One brave local lad got closer to the “monster” than most. Robert MacKenzie, 23, a musician from Inverness, told reporters: “I touched it and put my hand in its mouth. It’s real, all right. I thought it looked half-bear and half-seal.”

He said it was coloured green “with a horrific head like a bear with flat ears”. He added unnecessarily: “I was shocked.”

The news spread quickly far beyond Loch Ness and the timing was perfect as the front pages of newspapers across the world reported the “Nessie” find the following day, Saturday, April 1.

The reports were given credence by Don Robinson, director of the Zoo, who said: “I’ve always been sceptical about the Loch Ness Monster, but this is definitely a monster, no doubt about that. From the reports I’ve had, no one has ever seen anything like it before.”

Robinson described the dead creature as having “a fishy, scaly body with a massive head and big protruding teeth”.

The English scientists were anxious to prove their find, and “Nessie” was loaded into a truck to be taken south. Mrs Margrete Good, manager of the hotel, told the press, “The zoologists were thrilled to bits.”

Unfortunately for them, police in Inverness were convinced they were acting illegally under Scots law, and called ahead to other police forces to apprehend the miscreants and their “monster”.

What happened to them?

They were eventually tracked down and stopped in Fife where local police insisted on seeing the “monster” for themselves. The official police report said that officers could see that the dead creature was green and scaly.

The general curator of Edinburgh Zoo, Michael Rushton, came to Dunfermline to examine the corpse. He quickly solved the riddle by declaring that “Nessie” was in fact a bull elephant seal, native to the South Atlantic. He also deduced that the cadaver had been frozen for some considerable time.

Rushton told the media: “It is a typical member of its species. It’s about three to four years old. I have never known them to come near Great Britain. Their natural habitat is the South Atlantic, Falkland Islands or South Georgia. I don’t know how long it’s been kept in a deep freeze but this has obviously been done by some human hand.”

Having been rumbled, the perpetrator of the hoax came forward. It turned out to be Flamingo Park Zoo’s education officer, John Shields, who created the hoax purely as a prank on his colleagues to mark April Fool’s Day which was also his 23rd birthday. He explained that an elephant seal had been brought from the Falklands to Dudley Zoo where it had died soon after its arrival. He shaved off its whiskers, padded its cheeks with stones and arranged for it to be deep frozen.

Far from being gargantuan, the fake Nessie was just nine feet long and weighed 350lbs, so Shields had been able to transport it north relatively easily. The seal went into the Loch, and he made an anonymous call to the team hotel to spark the short-lived but highly memorable tale of the death of “Nessie”.

How did it all end?

It fell to Superintendent Inas McKay of Inverness to kill the story once and for all, telling the press: “It’s just an April Fool’s Day joke.”

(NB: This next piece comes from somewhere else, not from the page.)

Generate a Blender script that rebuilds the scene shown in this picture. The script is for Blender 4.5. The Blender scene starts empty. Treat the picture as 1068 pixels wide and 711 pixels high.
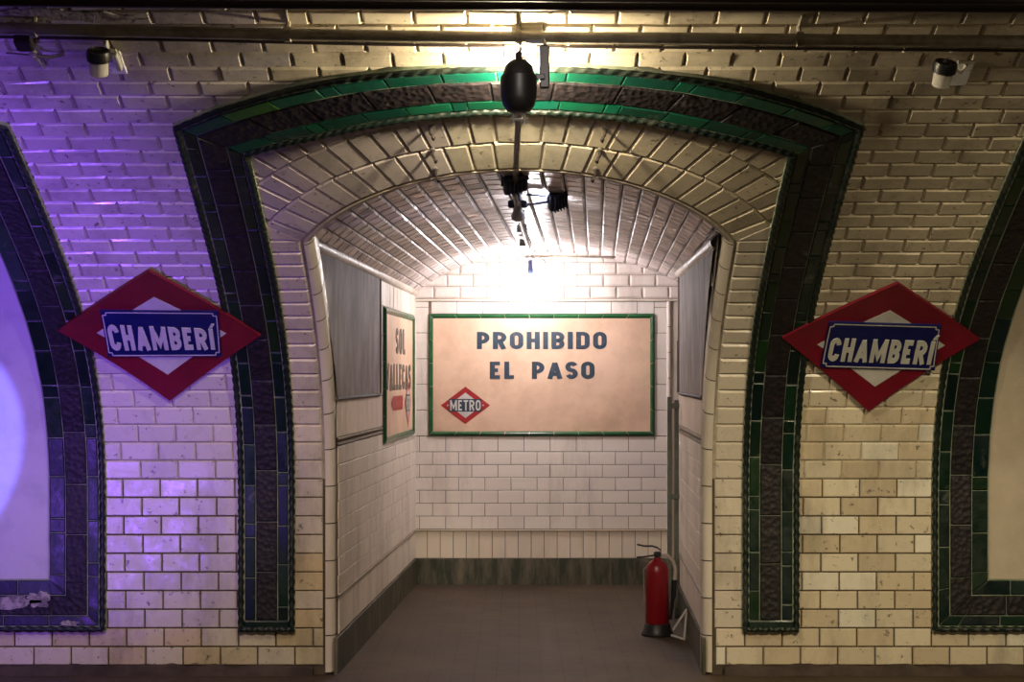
import bpy, math, random
from mathutils import Vector, Matrix
rnd = random.Random(7)
PI = math.pi
col = bpy.context.scene.collection
# ---------------------------------------------------------------- camera frame
F = 1750.0; CX = 541.0; CY = 390.0; D0 = 9.0; CZ = 1.61; SC = F / D0
# ---------------------------------------------------------------- vault profile (arc length -> depth, height)
KN = [0, .9, 1.2, 1.5, 1.8, 2.1, 2.5, 3, 3.5, 4, 4.6, 5.6, 7.0]
PH = [0, 0, .228, .489, .738, .894, 1.006, 1.057, 1.091, 1.145, 1.30, 1.45, 1.57]
def phi(s):
    if s <= 0: return 0
    for i in range(len(KN) - 1):
        if s <= KN[i + 1]:
            t = (s - KN[i]) / (KN[i + 1] - KN[i]); return PH[i] + t * (PH[i + 1] - PH[i])
    return PH[-1]
DS = .005; TZ = [.049]; TY = [0.0]
for i in range(int(7.2 / DS)):
    a = phi((i + .5) * DS); TZ.append(TZ[-1] + math.cos(a) * DS); TY.append(TY[-1] - math.sin(a) * DS)
def prof(s):
    if s <= 0: return 0.0, .049 + s
    k = min(s / DS, len(TZ) - 1.001); i = int(k); t = k - i
    return TY[i] + t * (TY[i + 1] - TY[i]), TZ[i] + t * (TZ[i + 1] - TZ[i])
def P(u, s, h=0.0):
    y, z = prof(s); a = phi(s)
    return Vector((u, y - h * math.cos(a), z - h * math.sin(a)))
def NRM(s):
    a = phi(s); return Vector((0, -math.cos(a), -math.sin(a)))
def scr(p):
    D = D0 + p.y
    return CX + F * p.x / D, CY - F * (p.z - CZ) / D
def at(x, y, h=0.0):
    """wall coordinates (u, s) of the surface point lying h off the wall seen at photo position x, y"""
    lo, hi = -.2, 5.0
    for _ in range(40):
        m = (lo + hi) / 2
        if scr(P(0, m, h))[1] > y: lo = m
        else: hi = m
    D = D0 + P(0, lo, h).y
    return ((x - CX) * D / F, lo)
def W(x, y, h=0.0):
    u, s = at(x, y, h); return P(u, s, h)
def ray(x, y, d):
    """point at depth d (metres behind the foot of the vault)"""
    D = D0 + d
    return Vector(((x - CX) * D / F, d, CZ - (y - CY) * D / F))
# ---------------------------------------------------------------- materials
def newmat(name):
    m = bpy.data.materials.new(name); m.use_nodes = True
    nt = m.node_tree; b = nt.nodes['Principled BSDF']; return m, nt, b
def noise(nt, scale, detail=6, rough=.6, stretch=None, dist=0):
    tc = nt.nodes.new('ShaderNodeTexCoord'); n = nt.nodes.new('ShaderNodeTexNoise')
    n.inputs['Scale'].default_value = scale; n.inputs['Detail'].default_value = detail
    n.inputs['Roughness'].default_value = rough; n.inputs['Distortion'].default_value = dist
    if stretch:
        mp = nt.nodes.new('ShaderNodeMapping'); mp.inputs['Scale'].default_value = stretch
        nt.links.new(tc.outputs['Object'], mp.inputs[0]); nt.links.new(mp.outputs[0], n.inputs['Vector'])
    else: nt.links.new(tc.outputs['Object'], n.inputs['Vector'])
    return n.outputs['Fac']
def ramp(nt, src, stops):
    r = nt.nodes.new('ShaderNodeValToRGB'); e = r.color_ramp.elements
    for i, (p, c) in enumerate(stops):
        if i > 1: e.new(p)
        e[i].position = p; e[i].color = (*c, 1) if len(c) == 3 else c
    nt.links.new(src, r.inputs[0]); return r.outputs[0]
def mix(nt, fac, a, b, mode='MIX'):
    m = nt.nodes.new('ShaderNodeMix'); m.data_type = 'RGBA'; m.blend_type = mode
    for i, v in ((0, fac), (6, a), (7, b)):
        if isinstance(v, (int, float)): m.inputs[i].default_value = v
        elif isinstance(v, tuple): m.inputs[i].default_value = (*v, 1)
        else: nt.links.new(v, m.inputs[i])
    return m.outputs[2]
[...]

Loch Ness and its Monster have figured in several other April Fool’s Day jokes over the years, but the funniest “hunt the gowk” I recall in Scotland was in 2003 when Rangers manager Alex McLeish played along with a suggestion by the club that it was about to make the dramatic £5m signing of a new star teenager, Greek player Yardis Alpolfo, from Galatasaray in Turkey. That one fooled fans everywhere, and Reuters reported it as fact until the anagram was pointed out.